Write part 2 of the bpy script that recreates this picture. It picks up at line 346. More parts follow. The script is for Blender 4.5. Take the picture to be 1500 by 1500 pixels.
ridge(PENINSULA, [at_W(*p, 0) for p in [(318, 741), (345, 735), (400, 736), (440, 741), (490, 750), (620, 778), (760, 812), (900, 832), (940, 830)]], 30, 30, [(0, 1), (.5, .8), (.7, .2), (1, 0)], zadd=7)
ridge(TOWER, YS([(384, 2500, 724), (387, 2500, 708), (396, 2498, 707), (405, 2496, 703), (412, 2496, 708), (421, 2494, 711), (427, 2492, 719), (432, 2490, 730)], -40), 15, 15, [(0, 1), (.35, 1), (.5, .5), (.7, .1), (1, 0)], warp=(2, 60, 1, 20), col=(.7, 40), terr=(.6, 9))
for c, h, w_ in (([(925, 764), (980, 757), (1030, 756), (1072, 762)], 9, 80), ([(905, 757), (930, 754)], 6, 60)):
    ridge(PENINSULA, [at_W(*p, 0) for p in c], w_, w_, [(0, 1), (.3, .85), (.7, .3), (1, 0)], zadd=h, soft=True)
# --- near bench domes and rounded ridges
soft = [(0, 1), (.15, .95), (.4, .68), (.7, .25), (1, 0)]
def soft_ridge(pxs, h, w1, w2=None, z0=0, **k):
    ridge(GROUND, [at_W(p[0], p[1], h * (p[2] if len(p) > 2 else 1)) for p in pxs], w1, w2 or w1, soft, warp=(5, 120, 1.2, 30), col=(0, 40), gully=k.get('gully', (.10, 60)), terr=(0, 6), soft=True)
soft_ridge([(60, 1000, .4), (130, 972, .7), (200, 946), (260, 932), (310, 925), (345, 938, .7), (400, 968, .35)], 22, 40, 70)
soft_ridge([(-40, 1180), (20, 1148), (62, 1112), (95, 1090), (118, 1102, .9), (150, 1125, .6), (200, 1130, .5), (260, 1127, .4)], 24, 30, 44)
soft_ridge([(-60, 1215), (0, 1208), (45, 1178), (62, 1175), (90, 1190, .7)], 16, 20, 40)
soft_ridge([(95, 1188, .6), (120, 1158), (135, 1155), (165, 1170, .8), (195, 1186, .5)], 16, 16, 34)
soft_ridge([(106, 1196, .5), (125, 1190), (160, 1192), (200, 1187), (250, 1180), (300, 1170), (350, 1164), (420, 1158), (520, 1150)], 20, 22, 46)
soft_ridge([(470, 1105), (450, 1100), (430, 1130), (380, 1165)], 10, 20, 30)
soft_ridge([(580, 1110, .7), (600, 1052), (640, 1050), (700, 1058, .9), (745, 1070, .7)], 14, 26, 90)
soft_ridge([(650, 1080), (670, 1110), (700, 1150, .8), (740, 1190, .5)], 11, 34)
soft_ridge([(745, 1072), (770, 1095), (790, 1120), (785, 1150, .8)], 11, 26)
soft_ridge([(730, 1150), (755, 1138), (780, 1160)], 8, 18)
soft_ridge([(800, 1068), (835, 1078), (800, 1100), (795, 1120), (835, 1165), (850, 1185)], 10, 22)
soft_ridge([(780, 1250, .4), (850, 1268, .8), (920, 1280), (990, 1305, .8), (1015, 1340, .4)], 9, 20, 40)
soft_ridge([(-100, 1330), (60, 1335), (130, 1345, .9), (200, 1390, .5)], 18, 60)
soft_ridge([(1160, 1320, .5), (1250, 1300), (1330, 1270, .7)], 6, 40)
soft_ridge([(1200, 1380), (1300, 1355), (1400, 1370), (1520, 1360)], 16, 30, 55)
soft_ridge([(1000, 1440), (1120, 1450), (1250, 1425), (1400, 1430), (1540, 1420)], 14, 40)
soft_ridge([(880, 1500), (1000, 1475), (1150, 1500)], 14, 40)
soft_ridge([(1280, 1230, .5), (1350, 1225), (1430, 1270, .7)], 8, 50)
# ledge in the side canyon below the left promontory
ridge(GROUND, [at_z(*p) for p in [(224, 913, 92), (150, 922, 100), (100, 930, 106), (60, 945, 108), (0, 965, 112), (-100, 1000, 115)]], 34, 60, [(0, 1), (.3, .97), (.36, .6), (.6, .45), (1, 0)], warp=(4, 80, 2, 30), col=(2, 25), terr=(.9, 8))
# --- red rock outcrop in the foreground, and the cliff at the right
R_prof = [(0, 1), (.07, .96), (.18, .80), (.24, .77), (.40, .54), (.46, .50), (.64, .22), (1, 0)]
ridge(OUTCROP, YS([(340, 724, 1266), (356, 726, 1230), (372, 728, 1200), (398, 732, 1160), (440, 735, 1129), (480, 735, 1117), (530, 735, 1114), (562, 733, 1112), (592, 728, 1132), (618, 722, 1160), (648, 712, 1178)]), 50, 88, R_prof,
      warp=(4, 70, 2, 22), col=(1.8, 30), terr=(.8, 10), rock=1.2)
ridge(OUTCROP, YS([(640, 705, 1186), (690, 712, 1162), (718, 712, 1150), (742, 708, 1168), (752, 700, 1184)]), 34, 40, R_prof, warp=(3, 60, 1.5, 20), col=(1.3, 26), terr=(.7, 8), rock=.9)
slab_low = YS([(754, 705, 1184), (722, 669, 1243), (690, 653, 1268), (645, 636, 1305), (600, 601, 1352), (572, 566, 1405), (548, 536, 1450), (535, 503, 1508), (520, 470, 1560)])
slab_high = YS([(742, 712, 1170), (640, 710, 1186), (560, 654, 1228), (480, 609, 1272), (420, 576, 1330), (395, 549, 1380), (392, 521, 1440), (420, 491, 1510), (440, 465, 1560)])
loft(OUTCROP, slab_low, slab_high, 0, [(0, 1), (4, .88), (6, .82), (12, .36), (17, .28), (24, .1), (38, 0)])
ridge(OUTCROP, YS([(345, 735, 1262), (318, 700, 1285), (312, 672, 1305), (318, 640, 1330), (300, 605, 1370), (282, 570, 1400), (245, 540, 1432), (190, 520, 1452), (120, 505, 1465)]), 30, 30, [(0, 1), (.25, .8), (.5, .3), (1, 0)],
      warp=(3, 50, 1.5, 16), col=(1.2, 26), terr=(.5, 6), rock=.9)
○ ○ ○
- [Goal of the exercise]
Write out the whole listing again. Match it word for word.

- [Solution to the exercise]
Write part 2 of the bpy script that recreates this picture. It picks up at line 346. More parts follow. The script is for Blender 4.5. Take the picture to be 1500 by 1500 pixels.
ridge(PENINSULA, [at_W(*p, 0) for p in [(318, 741), (345, 735), (400, 736), (440, 741), (490, 750), (620, 778), (760, 812), (900, 832), (940, 830)]], 30, 30, [(0, 1), (.5, .8), (.7, .2), (1, 0)], zadd=7)
ridge(TOWER, YS([(384, 2500, 724), (387, 2500, 708), (396, 2498, 707), (405, 2496, 703), (412, 2496, 708), (421, 2494, 711), (427, 2492, 719), (432, 2490, 730)], -40), 15, 15, [(0, 1), (.35, 1), (.5, .5), (.7, .1), (1, 0)], warp=(2, 60, 1, 20), col=(.7, 40), terr=(.6, 9))
for c, h, w_ in (([(925, 764), (980, 757), (1030, 756), (1072, 762)], 9, 80), ([(905, 757), (930, 754)], 6, 60)):
    ridge(PENINSULA, [at_W(*p, 0) for p in c], w_, w_, [(0, 1), (.3, .85), (.7, .3), (1, 0)], zadd=h, soft=True)
# --- near bench domes and rounded ridges
soft = [(0, 1), (.15, .95), (.4, .68), (.7, .25), (1, 0)]
def soft_ridge(pxs, h, w1, w2=None, z0=0, **k):
    ridge(GROUND, [at_W(p[0], p[1], h * (p[2] if len(p) > 2 else 1)) for p in pxs], w1, w2 or w1, soft, warp=(5, 120, 1.2, 30), col=(0, 40), gully=k.get('gully', (.10, 60)), terr=(0, 6), soft=True)
soft_ridge([(60, 1000, .4), (130, 972, .7), (200, 946), (260, 932), (310, 925), (345, 938, .7), (400, 968, .35)], 22, 40, 70)
soft_ridge([(-40, 1180), (20, 1148), (62, 1112), (95, 1090), (118, 1102, .9), (150, 1125, .6), (200, 1130, .5), (260, 1127, .4)], 24, 30, 44)
soft_ridge([(-60, 1215), (0, 1208), (45, 1178), (62, 1175), (90, 1190, .7)], 16, 20, 40)
soft_ridge([(95, 1188, .6), (120, 1158), (135, 1155), (165, 1170, .8), (195, 1186, .5)], 16, 16, 34)
soft_ridge([(106, 1196, .5), (125, 1190), (160, 1192), (200, 1187), (250, 1180), (300, 1170), (350, 1164), (420, 1158), (520, 1150)], 20, 22, 46)
soft_ridge([(470, 1105), (450, 1100), (430, 1130), (380, 1165)], 10, 20, 30)
soft_ridge([(580, 1110, .7), (600, 1052), (640, 1050), (700, 1058, .9), (745, 1070, .7)], 14, 26, 90)
soft_ridge([(650, 1080), (670, 1110), (700, 1150, .8), (740, 1190, .5)], 11, 34)
soft_ridge([(745, 1072), (770, 1095), (790, 1120), (785, 1150, .8)], 11, 26)
soft_ridge([(730, 1150), (755, 1138), (780, 1160)], 8, 18)
soft_ridge([(800, 1068), (835, 1078), (800, 1100), (795, 1120), (835, 1165), (850, 1185)], 10, 22)
soft_ridge([(780, 1250, .4), (850, 1268, .8), (920, 1280), (990, 1305, .8), (1015, 1340, .4)], 9, 20, 40)
soft_ridge([(-100, 1330), (60, 1335), (130, 1345, .9), (200, 1390, .5)], 18, 60)
soft_ridge([(1160, 1320, .5), (1250, 1300), (1330, 1270, .7)], 6, 40)
soft_ridge([(1200, 1380), (1300, 1355), (1400, 1370), (1520, 1360)], 16, 30, 55)
soft_ridge([(1000, 1440), (1120, 1450), (1250, 1425), (1400, 1430), (1540, 1420)], 14, 40)
soft_ridge([(880, 1500), (1000, 1475), (1150, 1500)], 14, 40)
soft_ridge([(1280, 1230, .5), (1350, 1225), (1430, 1270, .7)], 8, 50)
# ledge in the side canyon below the left promontory
ridge(GROUND, [at_z(*p) for p in [(224, 913, 92), (150, 922, 100), (100, 930, 106), (60, 945, 108), (0, 965, 112), (-100, 1000, 115)]], 34, 60, [(0, 1), (.3, .97), (.36, .6), (.6, .45), (1, 0)], warp=(4, 80, 2, 30), col=(2, 25), terr=(.9, 8))
# --- red rock outcrop in the foreground, and the cliff at the right
R_prof = [(0, 1), (.07, .96), (.18, .80), (.24, .77), (.40, .54), (.46, .50), (.64, .22), (1, 0)]
ridge(OUTCROP, YS([(340, 724, 1266), (356, 726, 1230), (372, 728, 1200), (398, 732, 1160), (440, 735, 1129), (480, 735, 1117), (530, 735, 1114), (562, 733, 1112), (592, 728, 1132), (618, 722, 1160), (648, 712, 1178)]), 50, 88, R_prof,
      warp=(4, 70, 2, 22), col=(1.8, 30), terr=(.8, 10), rock=1.2)
ridge(OUTCROP, YS([(640, 705, 1186), (690, 712, 1162), (718, 712, 1150), (742, 708, 1168), (752, 700, 1184)]), 34, 40, R_prof, warp=(3, 60, 1.5, 20), col=(1.3, 26), terr=(.7, 8), rock=.9)
slab_low = YS([(754, 705, 1184), (722, 669, 1243), (690, 653, 1268), (645, 636, 1305), (600, 601, 1352), (572, 566, 1405), (548, 536, 1450), (535, 503, 1508), (520, 470, 1560)])
slab_high = YS([(742, 712, 1170), (640, 710, 1186), (560, 654, 1228), (480, 609, 1272), (420, 576, 1330), (395, 549, 1380), (392, 521, 1440), (420, 491, 1510), (440, 465, 1560)])
loft(OUTCROP, slab_low, slab_high, 0, [(0, 1), (4, .88), (6, .82), (12, .36), (17, .28), (24, .1), (38, 0)])
ridge(OUTCROP, YS([(345, 735, 1262), (318, 700, 1285), (312, 672, 1305), (318, 640, 1330), (300, 605, 1370), (282, 570, 1400), (245, 540, 1432), (190, 520, 1452), (120, 505, 1465)]), 30, 30, [(0, 1), (.25, .8), (.5, .3), (1, 0)],
      warp=(3, 50, 1.5, 16), col=(1.2, 26), terr=(.5, 6), rock=.9)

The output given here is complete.